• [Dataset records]
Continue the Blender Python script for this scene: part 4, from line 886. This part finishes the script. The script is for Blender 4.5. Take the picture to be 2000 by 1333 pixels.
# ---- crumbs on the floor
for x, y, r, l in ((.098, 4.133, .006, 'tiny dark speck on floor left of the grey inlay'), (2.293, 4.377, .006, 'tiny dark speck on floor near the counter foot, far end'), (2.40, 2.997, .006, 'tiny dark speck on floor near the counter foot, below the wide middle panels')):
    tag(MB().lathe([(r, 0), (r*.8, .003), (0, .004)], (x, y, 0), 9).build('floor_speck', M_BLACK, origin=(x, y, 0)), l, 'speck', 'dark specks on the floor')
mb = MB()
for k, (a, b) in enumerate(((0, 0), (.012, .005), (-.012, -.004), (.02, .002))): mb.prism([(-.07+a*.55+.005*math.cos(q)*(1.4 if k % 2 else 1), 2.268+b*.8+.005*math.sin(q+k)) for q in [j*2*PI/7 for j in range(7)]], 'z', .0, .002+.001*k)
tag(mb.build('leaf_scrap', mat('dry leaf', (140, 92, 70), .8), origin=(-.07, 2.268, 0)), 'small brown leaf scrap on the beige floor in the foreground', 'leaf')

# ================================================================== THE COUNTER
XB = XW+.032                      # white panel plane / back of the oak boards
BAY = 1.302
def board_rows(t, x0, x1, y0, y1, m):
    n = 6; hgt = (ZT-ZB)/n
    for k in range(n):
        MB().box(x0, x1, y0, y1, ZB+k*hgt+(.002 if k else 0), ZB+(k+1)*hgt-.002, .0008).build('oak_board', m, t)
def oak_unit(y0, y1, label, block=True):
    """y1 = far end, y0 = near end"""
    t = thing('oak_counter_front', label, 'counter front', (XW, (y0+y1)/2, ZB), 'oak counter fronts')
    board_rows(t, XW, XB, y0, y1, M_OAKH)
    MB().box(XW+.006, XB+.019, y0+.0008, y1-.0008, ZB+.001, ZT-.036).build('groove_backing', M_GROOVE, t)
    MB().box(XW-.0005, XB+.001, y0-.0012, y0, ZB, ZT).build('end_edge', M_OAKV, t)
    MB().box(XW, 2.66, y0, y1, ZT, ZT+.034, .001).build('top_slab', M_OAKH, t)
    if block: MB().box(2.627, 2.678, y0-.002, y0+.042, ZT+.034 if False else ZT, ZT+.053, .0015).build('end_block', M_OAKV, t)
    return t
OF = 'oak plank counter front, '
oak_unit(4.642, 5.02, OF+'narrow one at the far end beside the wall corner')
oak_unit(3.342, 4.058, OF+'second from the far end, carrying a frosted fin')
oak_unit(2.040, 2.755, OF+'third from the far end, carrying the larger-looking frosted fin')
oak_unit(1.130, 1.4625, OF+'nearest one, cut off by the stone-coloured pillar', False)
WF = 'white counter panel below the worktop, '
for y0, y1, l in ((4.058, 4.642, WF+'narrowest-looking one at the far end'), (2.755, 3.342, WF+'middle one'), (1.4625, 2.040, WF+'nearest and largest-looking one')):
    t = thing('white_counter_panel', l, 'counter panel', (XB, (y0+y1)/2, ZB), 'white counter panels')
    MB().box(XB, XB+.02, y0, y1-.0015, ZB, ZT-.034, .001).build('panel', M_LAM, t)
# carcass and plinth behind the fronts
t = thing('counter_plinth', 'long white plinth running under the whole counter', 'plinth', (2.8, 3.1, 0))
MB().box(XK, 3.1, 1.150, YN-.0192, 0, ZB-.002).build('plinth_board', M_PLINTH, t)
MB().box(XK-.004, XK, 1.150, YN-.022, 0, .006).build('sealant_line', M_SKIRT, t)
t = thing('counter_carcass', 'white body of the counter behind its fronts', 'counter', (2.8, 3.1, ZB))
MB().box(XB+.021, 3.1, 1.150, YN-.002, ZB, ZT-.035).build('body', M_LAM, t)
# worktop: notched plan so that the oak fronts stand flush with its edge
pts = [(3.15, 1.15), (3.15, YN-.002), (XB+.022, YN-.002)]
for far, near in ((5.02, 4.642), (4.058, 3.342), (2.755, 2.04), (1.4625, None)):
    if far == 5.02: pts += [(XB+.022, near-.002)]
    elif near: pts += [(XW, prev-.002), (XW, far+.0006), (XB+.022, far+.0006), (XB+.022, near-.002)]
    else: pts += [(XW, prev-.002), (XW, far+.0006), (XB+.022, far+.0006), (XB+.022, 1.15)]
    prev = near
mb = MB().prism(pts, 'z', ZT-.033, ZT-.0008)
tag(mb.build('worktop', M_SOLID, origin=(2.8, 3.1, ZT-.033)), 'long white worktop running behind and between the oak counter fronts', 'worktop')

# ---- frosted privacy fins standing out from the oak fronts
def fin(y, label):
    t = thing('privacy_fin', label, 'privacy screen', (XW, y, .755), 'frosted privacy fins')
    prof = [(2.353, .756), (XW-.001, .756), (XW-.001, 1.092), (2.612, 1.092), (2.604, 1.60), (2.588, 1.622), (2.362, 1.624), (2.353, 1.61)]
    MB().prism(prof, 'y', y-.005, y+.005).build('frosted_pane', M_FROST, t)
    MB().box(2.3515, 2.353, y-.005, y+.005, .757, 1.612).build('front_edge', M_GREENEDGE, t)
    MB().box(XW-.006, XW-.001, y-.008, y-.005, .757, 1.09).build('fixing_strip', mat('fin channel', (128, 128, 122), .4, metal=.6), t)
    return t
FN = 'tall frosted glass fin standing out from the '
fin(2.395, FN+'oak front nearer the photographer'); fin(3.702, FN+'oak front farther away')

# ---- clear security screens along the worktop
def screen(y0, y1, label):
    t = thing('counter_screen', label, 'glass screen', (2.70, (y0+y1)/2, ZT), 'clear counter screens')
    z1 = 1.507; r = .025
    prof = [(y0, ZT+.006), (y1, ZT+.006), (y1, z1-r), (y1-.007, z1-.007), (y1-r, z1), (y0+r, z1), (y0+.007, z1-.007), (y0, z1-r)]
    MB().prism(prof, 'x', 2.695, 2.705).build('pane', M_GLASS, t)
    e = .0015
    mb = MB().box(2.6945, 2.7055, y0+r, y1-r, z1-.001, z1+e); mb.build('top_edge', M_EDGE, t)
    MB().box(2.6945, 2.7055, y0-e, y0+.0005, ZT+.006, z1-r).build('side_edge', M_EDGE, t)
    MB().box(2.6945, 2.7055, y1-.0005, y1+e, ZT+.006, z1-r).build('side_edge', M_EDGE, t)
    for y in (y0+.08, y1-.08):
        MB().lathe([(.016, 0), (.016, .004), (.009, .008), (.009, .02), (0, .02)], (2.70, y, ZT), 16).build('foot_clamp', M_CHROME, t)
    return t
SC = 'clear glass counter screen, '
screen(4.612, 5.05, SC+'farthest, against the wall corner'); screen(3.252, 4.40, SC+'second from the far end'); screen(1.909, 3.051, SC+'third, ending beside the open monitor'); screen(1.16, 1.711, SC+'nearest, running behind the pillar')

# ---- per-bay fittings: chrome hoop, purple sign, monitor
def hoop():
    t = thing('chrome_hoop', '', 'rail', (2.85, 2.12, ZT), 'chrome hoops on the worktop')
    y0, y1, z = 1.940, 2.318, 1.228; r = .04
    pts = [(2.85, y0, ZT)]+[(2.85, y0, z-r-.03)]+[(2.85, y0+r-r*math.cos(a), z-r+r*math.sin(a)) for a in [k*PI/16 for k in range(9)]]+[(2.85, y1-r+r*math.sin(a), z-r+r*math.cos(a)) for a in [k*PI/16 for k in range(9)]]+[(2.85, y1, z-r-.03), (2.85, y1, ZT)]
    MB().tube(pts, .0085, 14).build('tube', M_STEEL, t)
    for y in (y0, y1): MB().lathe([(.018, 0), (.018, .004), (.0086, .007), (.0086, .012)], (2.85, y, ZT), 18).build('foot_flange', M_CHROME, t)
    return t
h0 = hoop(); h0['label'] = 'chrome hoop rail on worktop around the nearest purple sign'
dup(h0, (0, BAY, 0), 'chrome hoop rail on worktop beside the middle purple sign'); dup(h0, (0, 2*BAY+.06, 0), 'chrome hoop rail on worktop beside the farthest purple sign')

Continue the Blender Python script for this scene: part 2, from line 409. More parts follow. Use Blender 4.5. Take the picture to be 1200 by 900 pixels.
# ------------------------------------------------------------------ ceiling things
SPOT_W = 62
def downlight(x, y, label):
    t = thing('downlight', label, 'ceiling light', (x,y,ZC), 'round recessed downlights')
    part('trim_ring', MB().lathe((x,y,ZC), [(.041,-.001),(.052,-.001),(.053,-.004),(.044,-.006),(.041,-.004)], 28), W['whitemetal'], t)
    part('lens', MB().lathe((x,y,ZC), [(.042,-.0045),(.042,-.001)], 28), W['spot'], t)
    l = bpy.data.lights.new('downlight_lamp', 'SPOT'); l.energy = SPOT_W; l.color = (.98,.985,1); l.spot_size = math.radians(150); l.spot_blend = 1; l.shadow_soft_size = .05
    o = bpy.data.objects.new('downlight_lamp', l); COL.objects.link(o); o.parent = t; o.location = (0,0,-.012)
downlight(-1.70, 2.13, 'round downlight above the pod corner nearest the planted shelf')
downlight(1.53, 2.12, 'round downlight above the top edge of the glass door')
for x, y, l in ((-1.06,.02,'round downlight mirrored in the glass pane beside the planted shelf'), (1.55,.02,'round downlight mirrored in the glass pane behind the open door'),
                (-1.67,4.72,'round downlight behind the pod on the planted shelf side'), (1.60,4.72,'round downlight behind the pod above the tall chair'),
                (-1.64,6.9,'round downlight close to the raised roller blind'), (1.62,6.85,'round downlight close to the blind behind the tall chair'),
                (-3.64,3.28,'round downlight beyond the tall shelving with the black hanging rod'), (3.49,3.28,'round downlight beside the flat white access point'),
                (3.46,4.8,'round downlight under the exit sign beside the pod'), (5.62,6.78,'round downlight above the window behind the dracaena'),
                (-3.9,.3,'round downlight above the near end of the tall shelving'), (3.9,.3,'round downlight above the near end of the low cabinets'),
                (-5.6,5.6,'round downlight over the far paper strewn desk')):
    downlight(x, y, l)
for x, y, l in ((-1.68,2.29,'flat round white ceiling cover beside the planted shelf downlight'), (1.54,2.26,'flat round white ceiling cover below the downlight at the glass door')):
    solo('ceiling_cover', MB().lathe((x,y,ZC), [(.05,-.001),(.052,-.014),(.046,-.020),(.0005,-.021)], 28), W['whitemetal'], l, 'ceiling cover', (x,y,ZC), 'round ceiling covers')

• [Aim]
Repeat exactly, please, each line from the beginning of the data through the line with "the foreground', 'leaf')" in it, and only those lines.

• [Final result]
Continue the Blender Python script for this scene: part 4, from line 886. This part finishes the script. The script is for Blender 4.5. Take the picture to be 2000 by 1333 pixels.
# ---- crumbs on the floor
for x, y, r, l in ((.098, 4.133, .006, 'tiny dark speck on floor left of the grey inlay'), (2.293, 4.377, .006, 'tiny dark speck on floor near the counter foot, far end'), (2.40, 2.997, .006, 'tiny dark speck on floor near the counter foot, below the wide middle panels')):
    tag(MB().lathe([(r, 0), (r*.8, .003), (0, .004)], (x, y, 0), 9).build('floor_speck', M_BLACK, origin=(x, y, 0)), l, 'speck', 'dark specks on the floor')
mb = MB()
for k, (a, b) in enumerate(((0, 0), (.012, .005), (-.012, -.004), (.02, .002))): mb.prism([(-.07+a*.55+.005*math.cos(q)*(1.4 if k % 2 else 1), 2.268+b*.8+.005*math.sin(q+k)) for q in [j*2*PI/7 for j in range(7)]], 'z', .0, .002+.001*k)
tag(mb.build('leaf_scrap', mat('dry leaf', (140, 92, 70), .8), origin=(-.07, 2.268, 0)), 'small brown leaf scrap on the beige floor in the foreground', 'leaf')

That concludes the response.